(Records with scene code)

━━━

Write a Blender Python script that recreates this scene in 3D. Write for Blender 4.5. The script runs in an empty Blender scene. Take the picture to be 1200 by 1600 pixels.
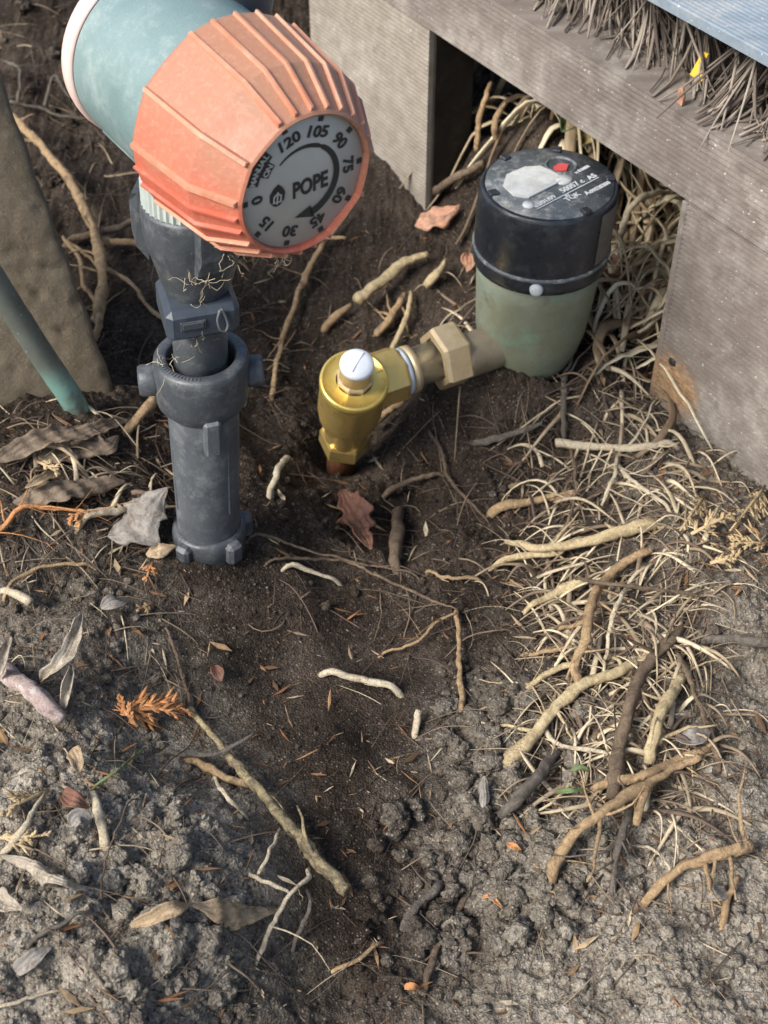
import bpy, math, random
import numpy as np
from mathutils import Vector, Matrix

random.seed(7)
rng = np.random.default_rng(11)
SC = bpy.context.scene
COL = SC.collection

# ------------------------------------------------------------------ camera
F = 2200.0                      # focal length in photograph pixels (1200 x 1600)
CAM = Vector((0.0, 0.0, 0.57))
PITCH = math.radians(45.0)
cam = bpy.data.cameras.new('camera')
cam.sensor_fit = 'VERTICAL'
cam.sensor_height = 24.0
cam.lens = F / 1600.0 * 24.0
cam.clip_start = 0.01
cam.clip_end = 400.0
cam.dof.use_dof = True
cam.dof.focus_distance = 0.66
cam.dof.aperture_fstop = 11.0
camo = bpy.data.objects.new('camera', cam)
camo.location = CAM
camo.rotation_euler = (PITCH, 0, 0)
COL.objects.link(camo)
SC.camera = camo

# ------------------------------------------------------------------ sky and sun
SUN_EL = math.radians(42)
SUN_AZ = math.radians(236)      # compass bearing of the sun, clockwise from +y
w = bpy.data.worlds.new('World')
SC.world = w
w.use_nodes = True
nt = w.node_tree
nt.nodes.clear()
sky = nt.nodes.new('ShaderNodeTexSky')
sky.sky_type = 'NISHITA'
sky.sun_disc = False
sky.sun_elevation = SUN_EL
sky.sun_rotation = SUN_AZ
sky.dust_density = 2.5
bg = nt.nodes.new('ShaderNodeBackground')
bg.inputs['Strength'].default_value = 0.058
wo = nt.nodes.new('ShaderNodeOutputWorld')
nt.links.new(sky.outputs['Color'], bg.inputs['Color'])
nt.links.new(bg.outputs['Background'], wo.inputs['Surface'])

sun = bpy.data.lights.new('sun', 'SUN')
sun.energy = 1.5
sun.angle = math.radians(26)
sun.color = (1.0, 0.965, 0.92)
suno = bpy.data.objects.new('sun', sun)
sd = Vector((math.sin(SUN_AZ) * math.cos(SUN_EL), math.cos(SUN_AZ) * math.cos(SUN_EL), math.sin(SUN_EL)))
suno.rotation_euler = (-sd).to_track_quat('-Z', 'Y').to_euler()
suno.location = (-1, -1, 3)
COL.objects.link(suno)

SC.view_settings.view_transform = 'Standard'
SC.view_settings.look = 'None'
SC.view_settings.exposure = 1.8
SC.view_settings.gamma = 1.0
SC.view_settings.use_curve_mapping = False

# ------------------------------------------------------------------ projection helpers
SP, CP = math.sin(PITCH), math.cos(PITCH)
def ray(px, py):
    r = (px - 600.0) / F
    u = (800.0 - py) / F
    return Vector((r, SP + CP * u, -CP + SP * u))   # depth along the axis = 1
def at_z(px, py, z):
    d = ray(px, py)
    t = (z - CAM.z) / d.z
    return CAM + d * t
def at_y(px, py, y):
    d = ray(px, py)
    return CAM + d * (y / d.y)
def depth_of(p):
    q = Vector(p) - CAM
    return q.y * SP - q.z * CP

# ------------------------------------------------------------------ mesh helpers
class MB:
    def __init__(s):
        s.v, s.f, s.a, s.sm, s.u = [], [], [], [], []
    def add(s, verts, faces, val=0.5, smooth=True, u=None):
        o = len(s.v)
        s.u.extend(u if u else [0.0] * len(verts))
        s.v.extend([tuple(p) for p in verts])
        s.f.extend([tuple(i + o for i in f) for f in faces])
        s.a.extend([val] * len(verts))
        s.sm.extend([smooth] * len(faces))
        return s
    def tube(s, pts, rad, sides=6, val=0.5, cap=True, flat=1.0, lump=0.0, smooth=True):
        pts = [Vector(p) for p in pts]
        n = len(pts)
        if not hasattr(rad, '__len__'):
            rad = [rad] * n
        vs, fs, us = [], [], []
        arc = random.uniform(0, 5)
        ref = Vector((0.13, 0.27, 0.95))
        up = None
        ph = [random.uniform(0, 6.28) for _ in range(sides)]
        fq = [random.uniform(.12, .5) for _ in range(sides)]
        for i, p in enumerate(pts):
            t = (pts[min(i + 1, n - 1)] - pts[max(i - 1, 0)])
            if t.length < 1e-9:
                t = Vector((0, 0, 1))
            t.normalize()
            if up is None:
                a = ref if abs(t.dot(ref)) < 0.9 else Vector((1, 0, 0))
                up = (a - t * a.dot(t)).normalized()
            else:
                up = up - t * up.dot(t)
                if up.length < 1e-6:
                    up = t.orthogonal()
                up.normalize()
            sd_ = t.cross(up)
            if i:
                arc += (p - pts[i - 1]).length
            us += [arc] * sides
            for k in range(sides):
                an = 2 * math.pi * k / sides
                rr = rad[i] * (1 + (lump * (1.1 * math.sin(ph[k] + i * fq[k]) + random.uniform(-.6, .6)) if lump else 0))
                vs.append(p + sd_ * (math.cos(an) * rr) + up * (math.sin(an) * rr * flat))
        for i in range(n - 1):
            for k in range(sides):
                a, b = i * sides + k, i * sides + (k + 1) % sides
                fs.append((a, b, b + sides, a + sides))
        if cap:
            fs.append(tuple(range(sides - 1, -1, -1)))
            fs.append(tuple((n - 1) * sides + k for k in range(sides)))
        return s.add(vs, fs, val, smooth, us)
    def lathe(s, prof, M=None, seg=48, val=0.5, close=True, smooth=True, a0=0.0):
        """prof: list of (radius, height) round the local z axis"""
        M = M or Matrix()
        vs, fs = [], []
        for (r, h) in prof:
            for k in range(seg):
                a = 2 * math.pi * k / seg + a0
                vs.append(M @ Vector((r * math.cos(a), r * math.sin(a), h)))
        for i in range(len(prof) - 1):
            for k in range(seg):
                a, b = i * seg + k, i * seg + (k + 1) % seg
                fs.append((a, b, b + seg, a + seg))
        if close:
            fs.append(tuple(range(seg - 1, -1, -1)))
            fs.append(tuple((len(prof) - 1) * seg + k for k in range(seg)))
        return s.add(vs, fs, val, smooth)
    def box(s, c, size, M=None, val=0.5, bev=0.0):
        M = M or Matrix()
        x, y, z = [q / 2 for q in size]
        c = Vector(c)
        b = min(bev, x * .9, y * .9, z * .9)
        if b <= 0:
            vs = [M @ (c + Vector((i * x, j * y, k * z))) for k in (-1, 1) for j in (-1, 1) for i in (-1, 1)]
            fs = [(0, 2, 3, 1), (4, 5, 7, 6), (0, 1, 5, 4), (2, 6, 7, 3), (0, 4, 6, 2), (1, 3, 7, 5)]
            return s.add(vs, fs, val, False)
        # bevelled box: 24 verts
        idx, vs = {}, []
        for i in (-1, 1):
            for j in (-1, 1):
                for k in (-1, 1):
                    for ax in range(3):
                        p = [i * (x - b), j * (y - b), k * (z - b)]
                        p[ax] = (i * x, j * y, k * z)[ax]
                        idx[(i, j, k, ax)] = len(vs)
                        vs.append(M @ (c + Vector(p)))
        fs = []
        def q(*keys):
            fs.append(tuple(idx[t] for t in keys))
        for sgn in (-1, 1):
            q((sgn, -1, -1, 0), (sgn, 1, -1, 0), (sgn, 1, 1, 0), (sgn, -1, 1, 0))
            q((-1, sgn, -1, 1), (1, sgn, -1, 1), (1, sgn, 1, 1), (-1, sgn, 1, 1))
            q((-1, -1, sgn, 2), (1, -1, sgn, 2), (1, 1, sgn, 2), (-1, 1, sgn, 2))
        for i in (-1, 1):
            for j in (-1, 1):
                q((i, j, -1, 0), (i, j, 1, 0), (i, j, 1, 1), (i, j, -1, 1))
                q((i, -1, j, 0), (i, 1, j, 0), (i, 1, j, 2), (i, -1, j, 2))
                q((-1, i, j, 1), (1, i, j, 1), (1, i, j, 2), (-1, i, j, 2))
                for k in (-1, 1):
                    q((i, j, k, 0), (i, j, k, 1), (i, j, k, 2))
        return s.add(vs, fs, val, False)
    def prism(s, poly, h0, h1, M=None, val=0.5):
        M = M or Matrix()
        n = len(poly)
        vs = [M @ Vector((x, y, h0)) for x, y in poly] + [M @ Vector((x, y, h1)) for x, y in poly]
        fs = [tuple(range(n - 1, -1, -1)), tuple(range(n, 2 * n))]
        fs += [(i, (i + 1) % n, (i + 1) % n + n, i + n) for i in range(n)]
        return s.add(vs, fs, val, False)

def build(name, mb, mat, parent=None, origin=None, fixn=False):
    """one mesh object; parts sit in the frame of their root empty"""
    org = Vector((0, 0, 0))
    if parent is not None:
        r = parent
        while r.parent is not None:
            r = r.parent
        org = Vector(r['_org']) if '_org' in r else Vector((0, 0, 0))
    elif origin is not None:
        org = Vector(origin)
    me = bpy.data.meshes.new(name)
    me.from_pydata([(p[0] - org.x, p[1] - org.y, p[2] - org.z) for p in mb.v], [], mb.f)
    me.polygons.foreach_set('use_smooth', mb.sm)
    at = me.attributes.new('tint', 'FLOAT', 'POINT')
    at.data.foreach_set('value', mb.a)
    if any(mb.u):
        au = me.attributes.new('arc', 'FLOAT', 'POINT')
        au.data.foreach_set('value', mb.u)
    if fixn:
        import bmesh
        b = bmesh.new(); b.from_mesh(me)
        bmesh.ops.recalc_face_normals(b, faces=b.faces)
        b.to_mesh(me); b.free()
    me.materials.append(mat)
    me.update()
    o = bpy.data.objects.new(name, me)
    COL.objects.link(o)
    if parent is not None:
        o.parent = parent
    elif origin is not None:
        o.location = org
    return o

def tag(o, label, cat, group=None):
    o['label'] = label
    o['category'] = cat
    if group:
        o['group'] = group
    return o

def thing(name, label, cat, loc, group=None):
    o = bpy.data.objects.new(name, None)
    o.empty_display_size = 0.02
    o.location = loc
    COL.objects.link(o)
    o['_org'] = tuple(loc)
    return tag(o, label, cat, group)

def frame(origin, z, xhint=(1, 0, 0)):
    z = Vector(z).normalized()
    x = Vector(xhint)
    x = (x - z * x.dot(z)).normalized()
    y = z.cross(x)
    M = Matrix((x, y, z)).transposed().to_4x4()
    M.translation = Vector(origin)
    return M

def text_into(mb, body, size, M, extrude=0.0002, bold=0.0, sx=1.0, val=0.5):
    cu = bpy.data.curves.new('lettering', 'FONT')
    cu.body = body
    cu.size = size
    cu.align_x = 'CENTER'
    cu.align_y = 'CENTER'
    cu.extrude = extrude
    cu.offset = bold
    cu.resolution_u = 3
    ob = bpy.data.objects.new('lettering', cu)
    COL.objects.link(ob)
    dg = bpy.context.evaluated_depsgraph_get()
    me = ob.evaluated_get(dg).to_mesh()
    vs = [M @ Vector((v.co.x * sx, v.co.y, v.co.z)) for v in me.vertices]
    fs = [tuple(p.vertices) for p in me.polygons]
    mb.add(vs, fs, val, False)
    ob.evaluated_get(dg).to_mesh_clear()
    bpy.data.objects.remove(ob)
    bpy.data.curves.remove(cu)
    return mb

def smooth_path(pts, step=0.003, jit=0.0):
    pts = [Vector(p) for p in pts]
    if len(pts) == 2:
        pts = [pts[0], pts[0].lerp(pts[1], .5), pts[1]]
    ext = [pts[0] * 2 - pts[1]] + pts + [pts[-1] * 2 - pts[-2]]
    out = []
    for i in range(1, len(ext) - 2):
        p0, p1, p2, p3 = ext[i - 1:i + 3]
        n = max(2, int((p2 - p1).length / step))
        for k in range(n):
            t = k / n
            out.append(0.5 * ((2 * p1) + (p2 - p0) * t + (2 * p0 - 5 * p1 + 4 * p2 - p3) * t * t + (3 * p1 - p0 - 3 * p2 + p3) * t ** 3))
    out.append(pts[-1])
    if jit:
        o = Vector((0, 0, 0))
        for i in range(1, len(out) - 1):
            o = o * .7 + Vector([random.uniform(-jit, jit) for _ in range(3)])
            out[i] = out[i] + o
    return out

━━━

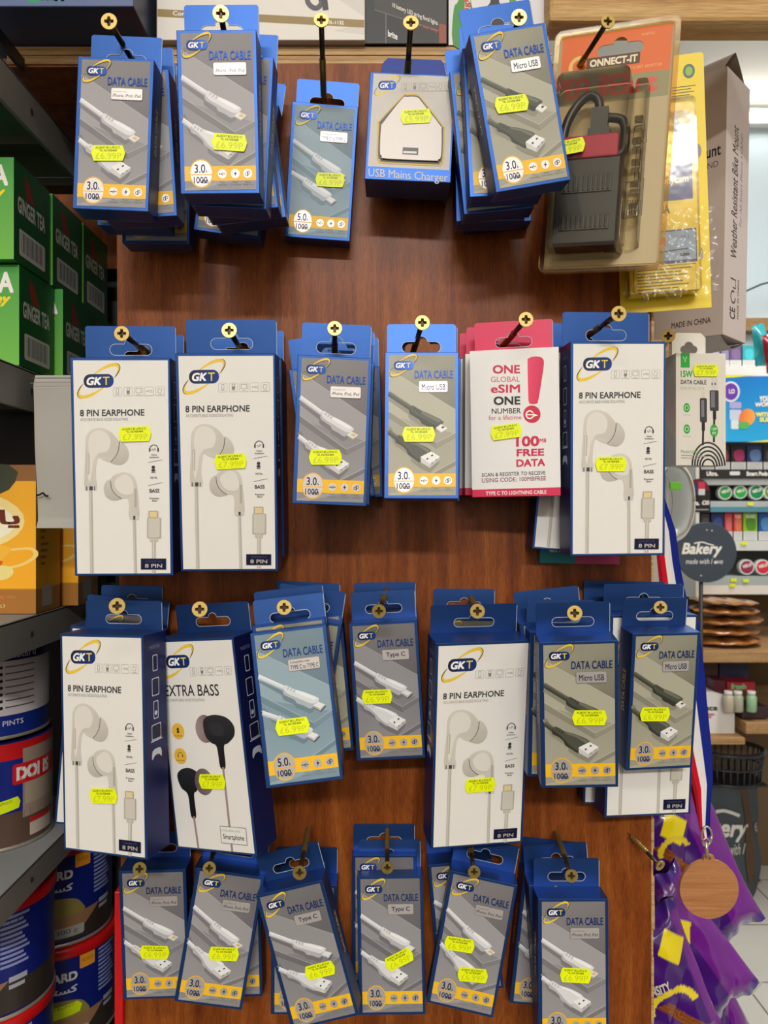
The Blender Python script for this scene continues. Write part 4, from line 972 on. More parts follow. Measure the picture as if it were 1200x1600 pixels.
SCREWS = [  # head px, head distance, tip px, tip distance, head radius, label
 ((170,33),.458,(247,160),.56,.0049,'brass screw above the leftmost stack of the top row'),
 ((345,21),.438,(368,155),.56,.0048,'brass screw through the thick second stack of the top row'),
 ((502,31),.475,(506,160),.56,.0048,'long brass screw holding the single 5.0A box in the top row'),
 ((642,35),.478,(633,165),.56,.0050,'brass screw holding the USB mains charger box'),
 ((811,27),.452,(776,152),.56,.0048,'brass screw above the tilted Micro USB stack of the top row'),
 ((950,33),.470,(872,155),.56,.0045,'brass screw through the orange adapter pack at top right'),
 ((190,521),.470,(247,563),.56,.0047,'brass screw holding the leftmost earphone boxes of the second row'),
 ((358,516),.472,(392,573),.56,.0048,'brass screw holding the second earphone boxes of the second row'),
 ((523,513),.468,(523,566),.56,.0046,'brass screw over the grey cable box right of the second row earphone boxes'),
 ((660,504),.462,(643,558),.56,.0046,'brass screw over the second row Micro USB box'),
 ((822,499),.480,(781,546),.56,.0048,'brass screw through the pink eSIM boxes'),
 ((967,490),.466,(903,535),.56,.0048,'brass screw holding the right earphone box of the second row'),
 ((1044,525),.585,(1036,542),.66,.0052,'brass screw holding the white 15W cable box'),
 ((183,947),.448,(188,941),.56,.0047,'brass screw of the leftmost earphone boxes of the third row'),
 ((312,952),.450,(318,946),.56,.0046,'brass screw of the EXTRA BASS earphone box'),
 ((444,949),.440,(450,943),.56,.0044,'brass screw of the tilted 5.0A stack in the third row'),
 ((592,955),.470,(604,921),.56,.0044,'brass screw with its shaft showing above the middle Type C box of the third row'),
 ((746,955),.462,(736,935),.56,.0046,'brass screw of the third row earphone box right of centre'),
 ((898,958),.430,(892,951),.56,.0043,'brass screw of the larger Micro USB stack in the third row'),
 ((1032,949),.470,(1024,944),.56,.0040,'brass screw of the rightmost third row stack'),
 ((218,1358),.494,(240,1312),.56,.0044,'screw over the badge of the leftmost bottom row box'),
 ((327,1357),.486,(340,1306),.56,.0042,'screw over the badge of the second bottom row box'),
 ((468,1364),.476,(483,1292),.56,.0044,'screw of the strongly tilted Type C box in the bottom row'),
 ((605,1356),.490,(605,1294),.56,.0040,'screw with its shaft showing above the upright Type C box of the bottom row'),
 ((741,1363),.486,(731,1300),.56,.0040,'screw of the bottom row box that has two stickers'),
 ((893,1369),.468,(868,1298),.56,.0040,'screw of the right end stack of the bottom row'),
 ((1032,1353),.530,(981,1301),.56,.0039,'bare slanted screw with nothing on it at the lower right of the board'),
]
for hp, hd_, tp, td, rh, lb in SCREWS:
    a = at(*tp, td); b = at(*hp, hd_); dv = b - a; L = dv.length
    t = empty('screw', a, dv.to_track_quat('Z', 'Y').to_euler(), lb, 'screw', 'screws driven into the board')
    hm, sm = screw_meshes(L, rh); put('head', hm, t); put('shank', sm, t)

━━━

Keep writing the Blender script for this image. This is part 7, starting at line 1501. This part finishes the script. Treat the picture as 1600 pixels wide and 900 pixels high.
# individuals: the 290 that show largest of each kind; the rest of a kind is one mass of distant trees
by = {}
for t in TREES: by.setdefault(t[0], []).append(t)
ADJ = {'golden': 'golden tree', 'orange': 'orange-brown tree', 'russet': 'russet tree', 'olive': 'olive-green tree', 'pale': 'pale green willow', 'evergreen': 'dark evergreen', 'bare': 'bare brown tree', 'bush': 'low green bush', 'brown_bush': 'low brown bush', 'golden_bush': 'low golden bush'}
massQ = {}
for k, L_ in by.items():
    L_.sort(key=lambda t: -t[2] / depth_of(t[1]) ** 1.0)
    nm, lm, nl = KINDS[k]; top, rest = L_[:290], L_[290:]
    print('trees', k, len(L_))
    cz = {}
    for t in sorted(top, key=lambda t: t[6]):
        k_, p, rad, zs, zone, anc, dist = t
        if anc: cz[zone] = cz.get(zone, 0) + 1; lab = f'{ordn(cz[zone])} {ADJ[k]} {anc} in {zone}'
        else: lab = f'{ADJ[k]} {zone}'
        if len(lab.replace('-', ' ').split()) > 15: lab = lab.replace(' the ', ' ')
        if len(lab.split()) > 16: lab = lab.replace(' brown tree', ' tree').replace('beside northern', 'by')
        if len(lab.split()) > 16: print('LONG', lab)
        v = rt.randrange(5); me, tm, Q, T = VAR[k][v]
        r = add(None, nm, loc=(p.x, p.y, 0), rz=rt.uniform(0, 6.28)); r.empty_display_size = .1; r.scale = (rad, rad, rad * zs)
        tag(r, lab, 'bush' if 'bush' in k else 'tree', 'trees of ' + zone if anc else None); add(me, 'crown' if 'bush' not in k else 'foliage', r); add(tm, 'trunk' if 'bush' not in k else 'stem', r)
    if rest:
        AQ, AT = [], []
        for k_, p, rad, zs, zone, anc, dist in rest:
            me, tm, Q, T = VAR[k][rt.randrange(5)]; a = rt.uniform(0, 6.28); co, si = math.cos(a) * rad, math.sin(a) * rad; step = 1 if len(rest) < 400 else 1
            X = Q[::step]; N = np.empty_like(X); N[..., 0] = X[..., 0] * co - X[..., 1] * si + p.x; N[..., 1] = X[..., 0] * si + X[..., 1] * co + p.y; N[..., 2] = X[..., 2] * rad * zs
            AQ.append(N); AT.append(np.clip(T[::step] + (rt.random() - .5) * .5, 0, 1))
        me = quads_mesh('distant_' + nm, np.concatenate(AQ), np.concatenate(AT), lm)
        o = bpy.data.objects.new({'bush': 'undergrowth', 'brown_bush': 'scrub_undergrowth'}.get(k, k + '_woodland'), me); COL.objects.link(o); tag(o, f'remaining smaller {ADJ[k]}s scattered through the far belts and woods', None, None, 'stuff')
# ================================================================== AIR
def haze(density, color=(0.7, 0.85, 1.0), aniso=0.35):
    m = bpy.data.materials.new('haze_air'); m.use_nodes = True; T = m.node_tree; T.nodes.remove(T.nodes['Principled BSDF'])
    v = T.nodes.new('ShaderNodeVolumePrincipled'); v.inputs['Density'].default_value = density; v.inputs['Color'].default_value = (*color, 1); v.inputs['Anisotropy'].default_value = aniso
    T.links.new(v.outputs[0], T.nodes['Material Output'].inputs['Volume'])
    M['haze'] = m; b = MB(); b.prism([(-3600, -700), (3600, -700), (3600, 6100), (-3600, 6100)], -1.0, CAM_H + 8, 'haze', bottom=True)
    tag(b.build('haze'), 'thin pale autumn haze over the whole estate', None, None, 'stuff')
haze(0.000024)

━━━

▶ _Task statement_: List every line above that holds the word "Python".

▶ _Complete output_:
Write a Blender Python script that recreates this scene in 3D. Write for Blender 4.5. The script runs in an empty Blender scene. Take the picture to be 1200 by 1600 pixels.
The Blender Python script for this scene continues. Write part 4, from line 972 on. More parts follow. Measure the picture as if it were 1200x1600 pixels.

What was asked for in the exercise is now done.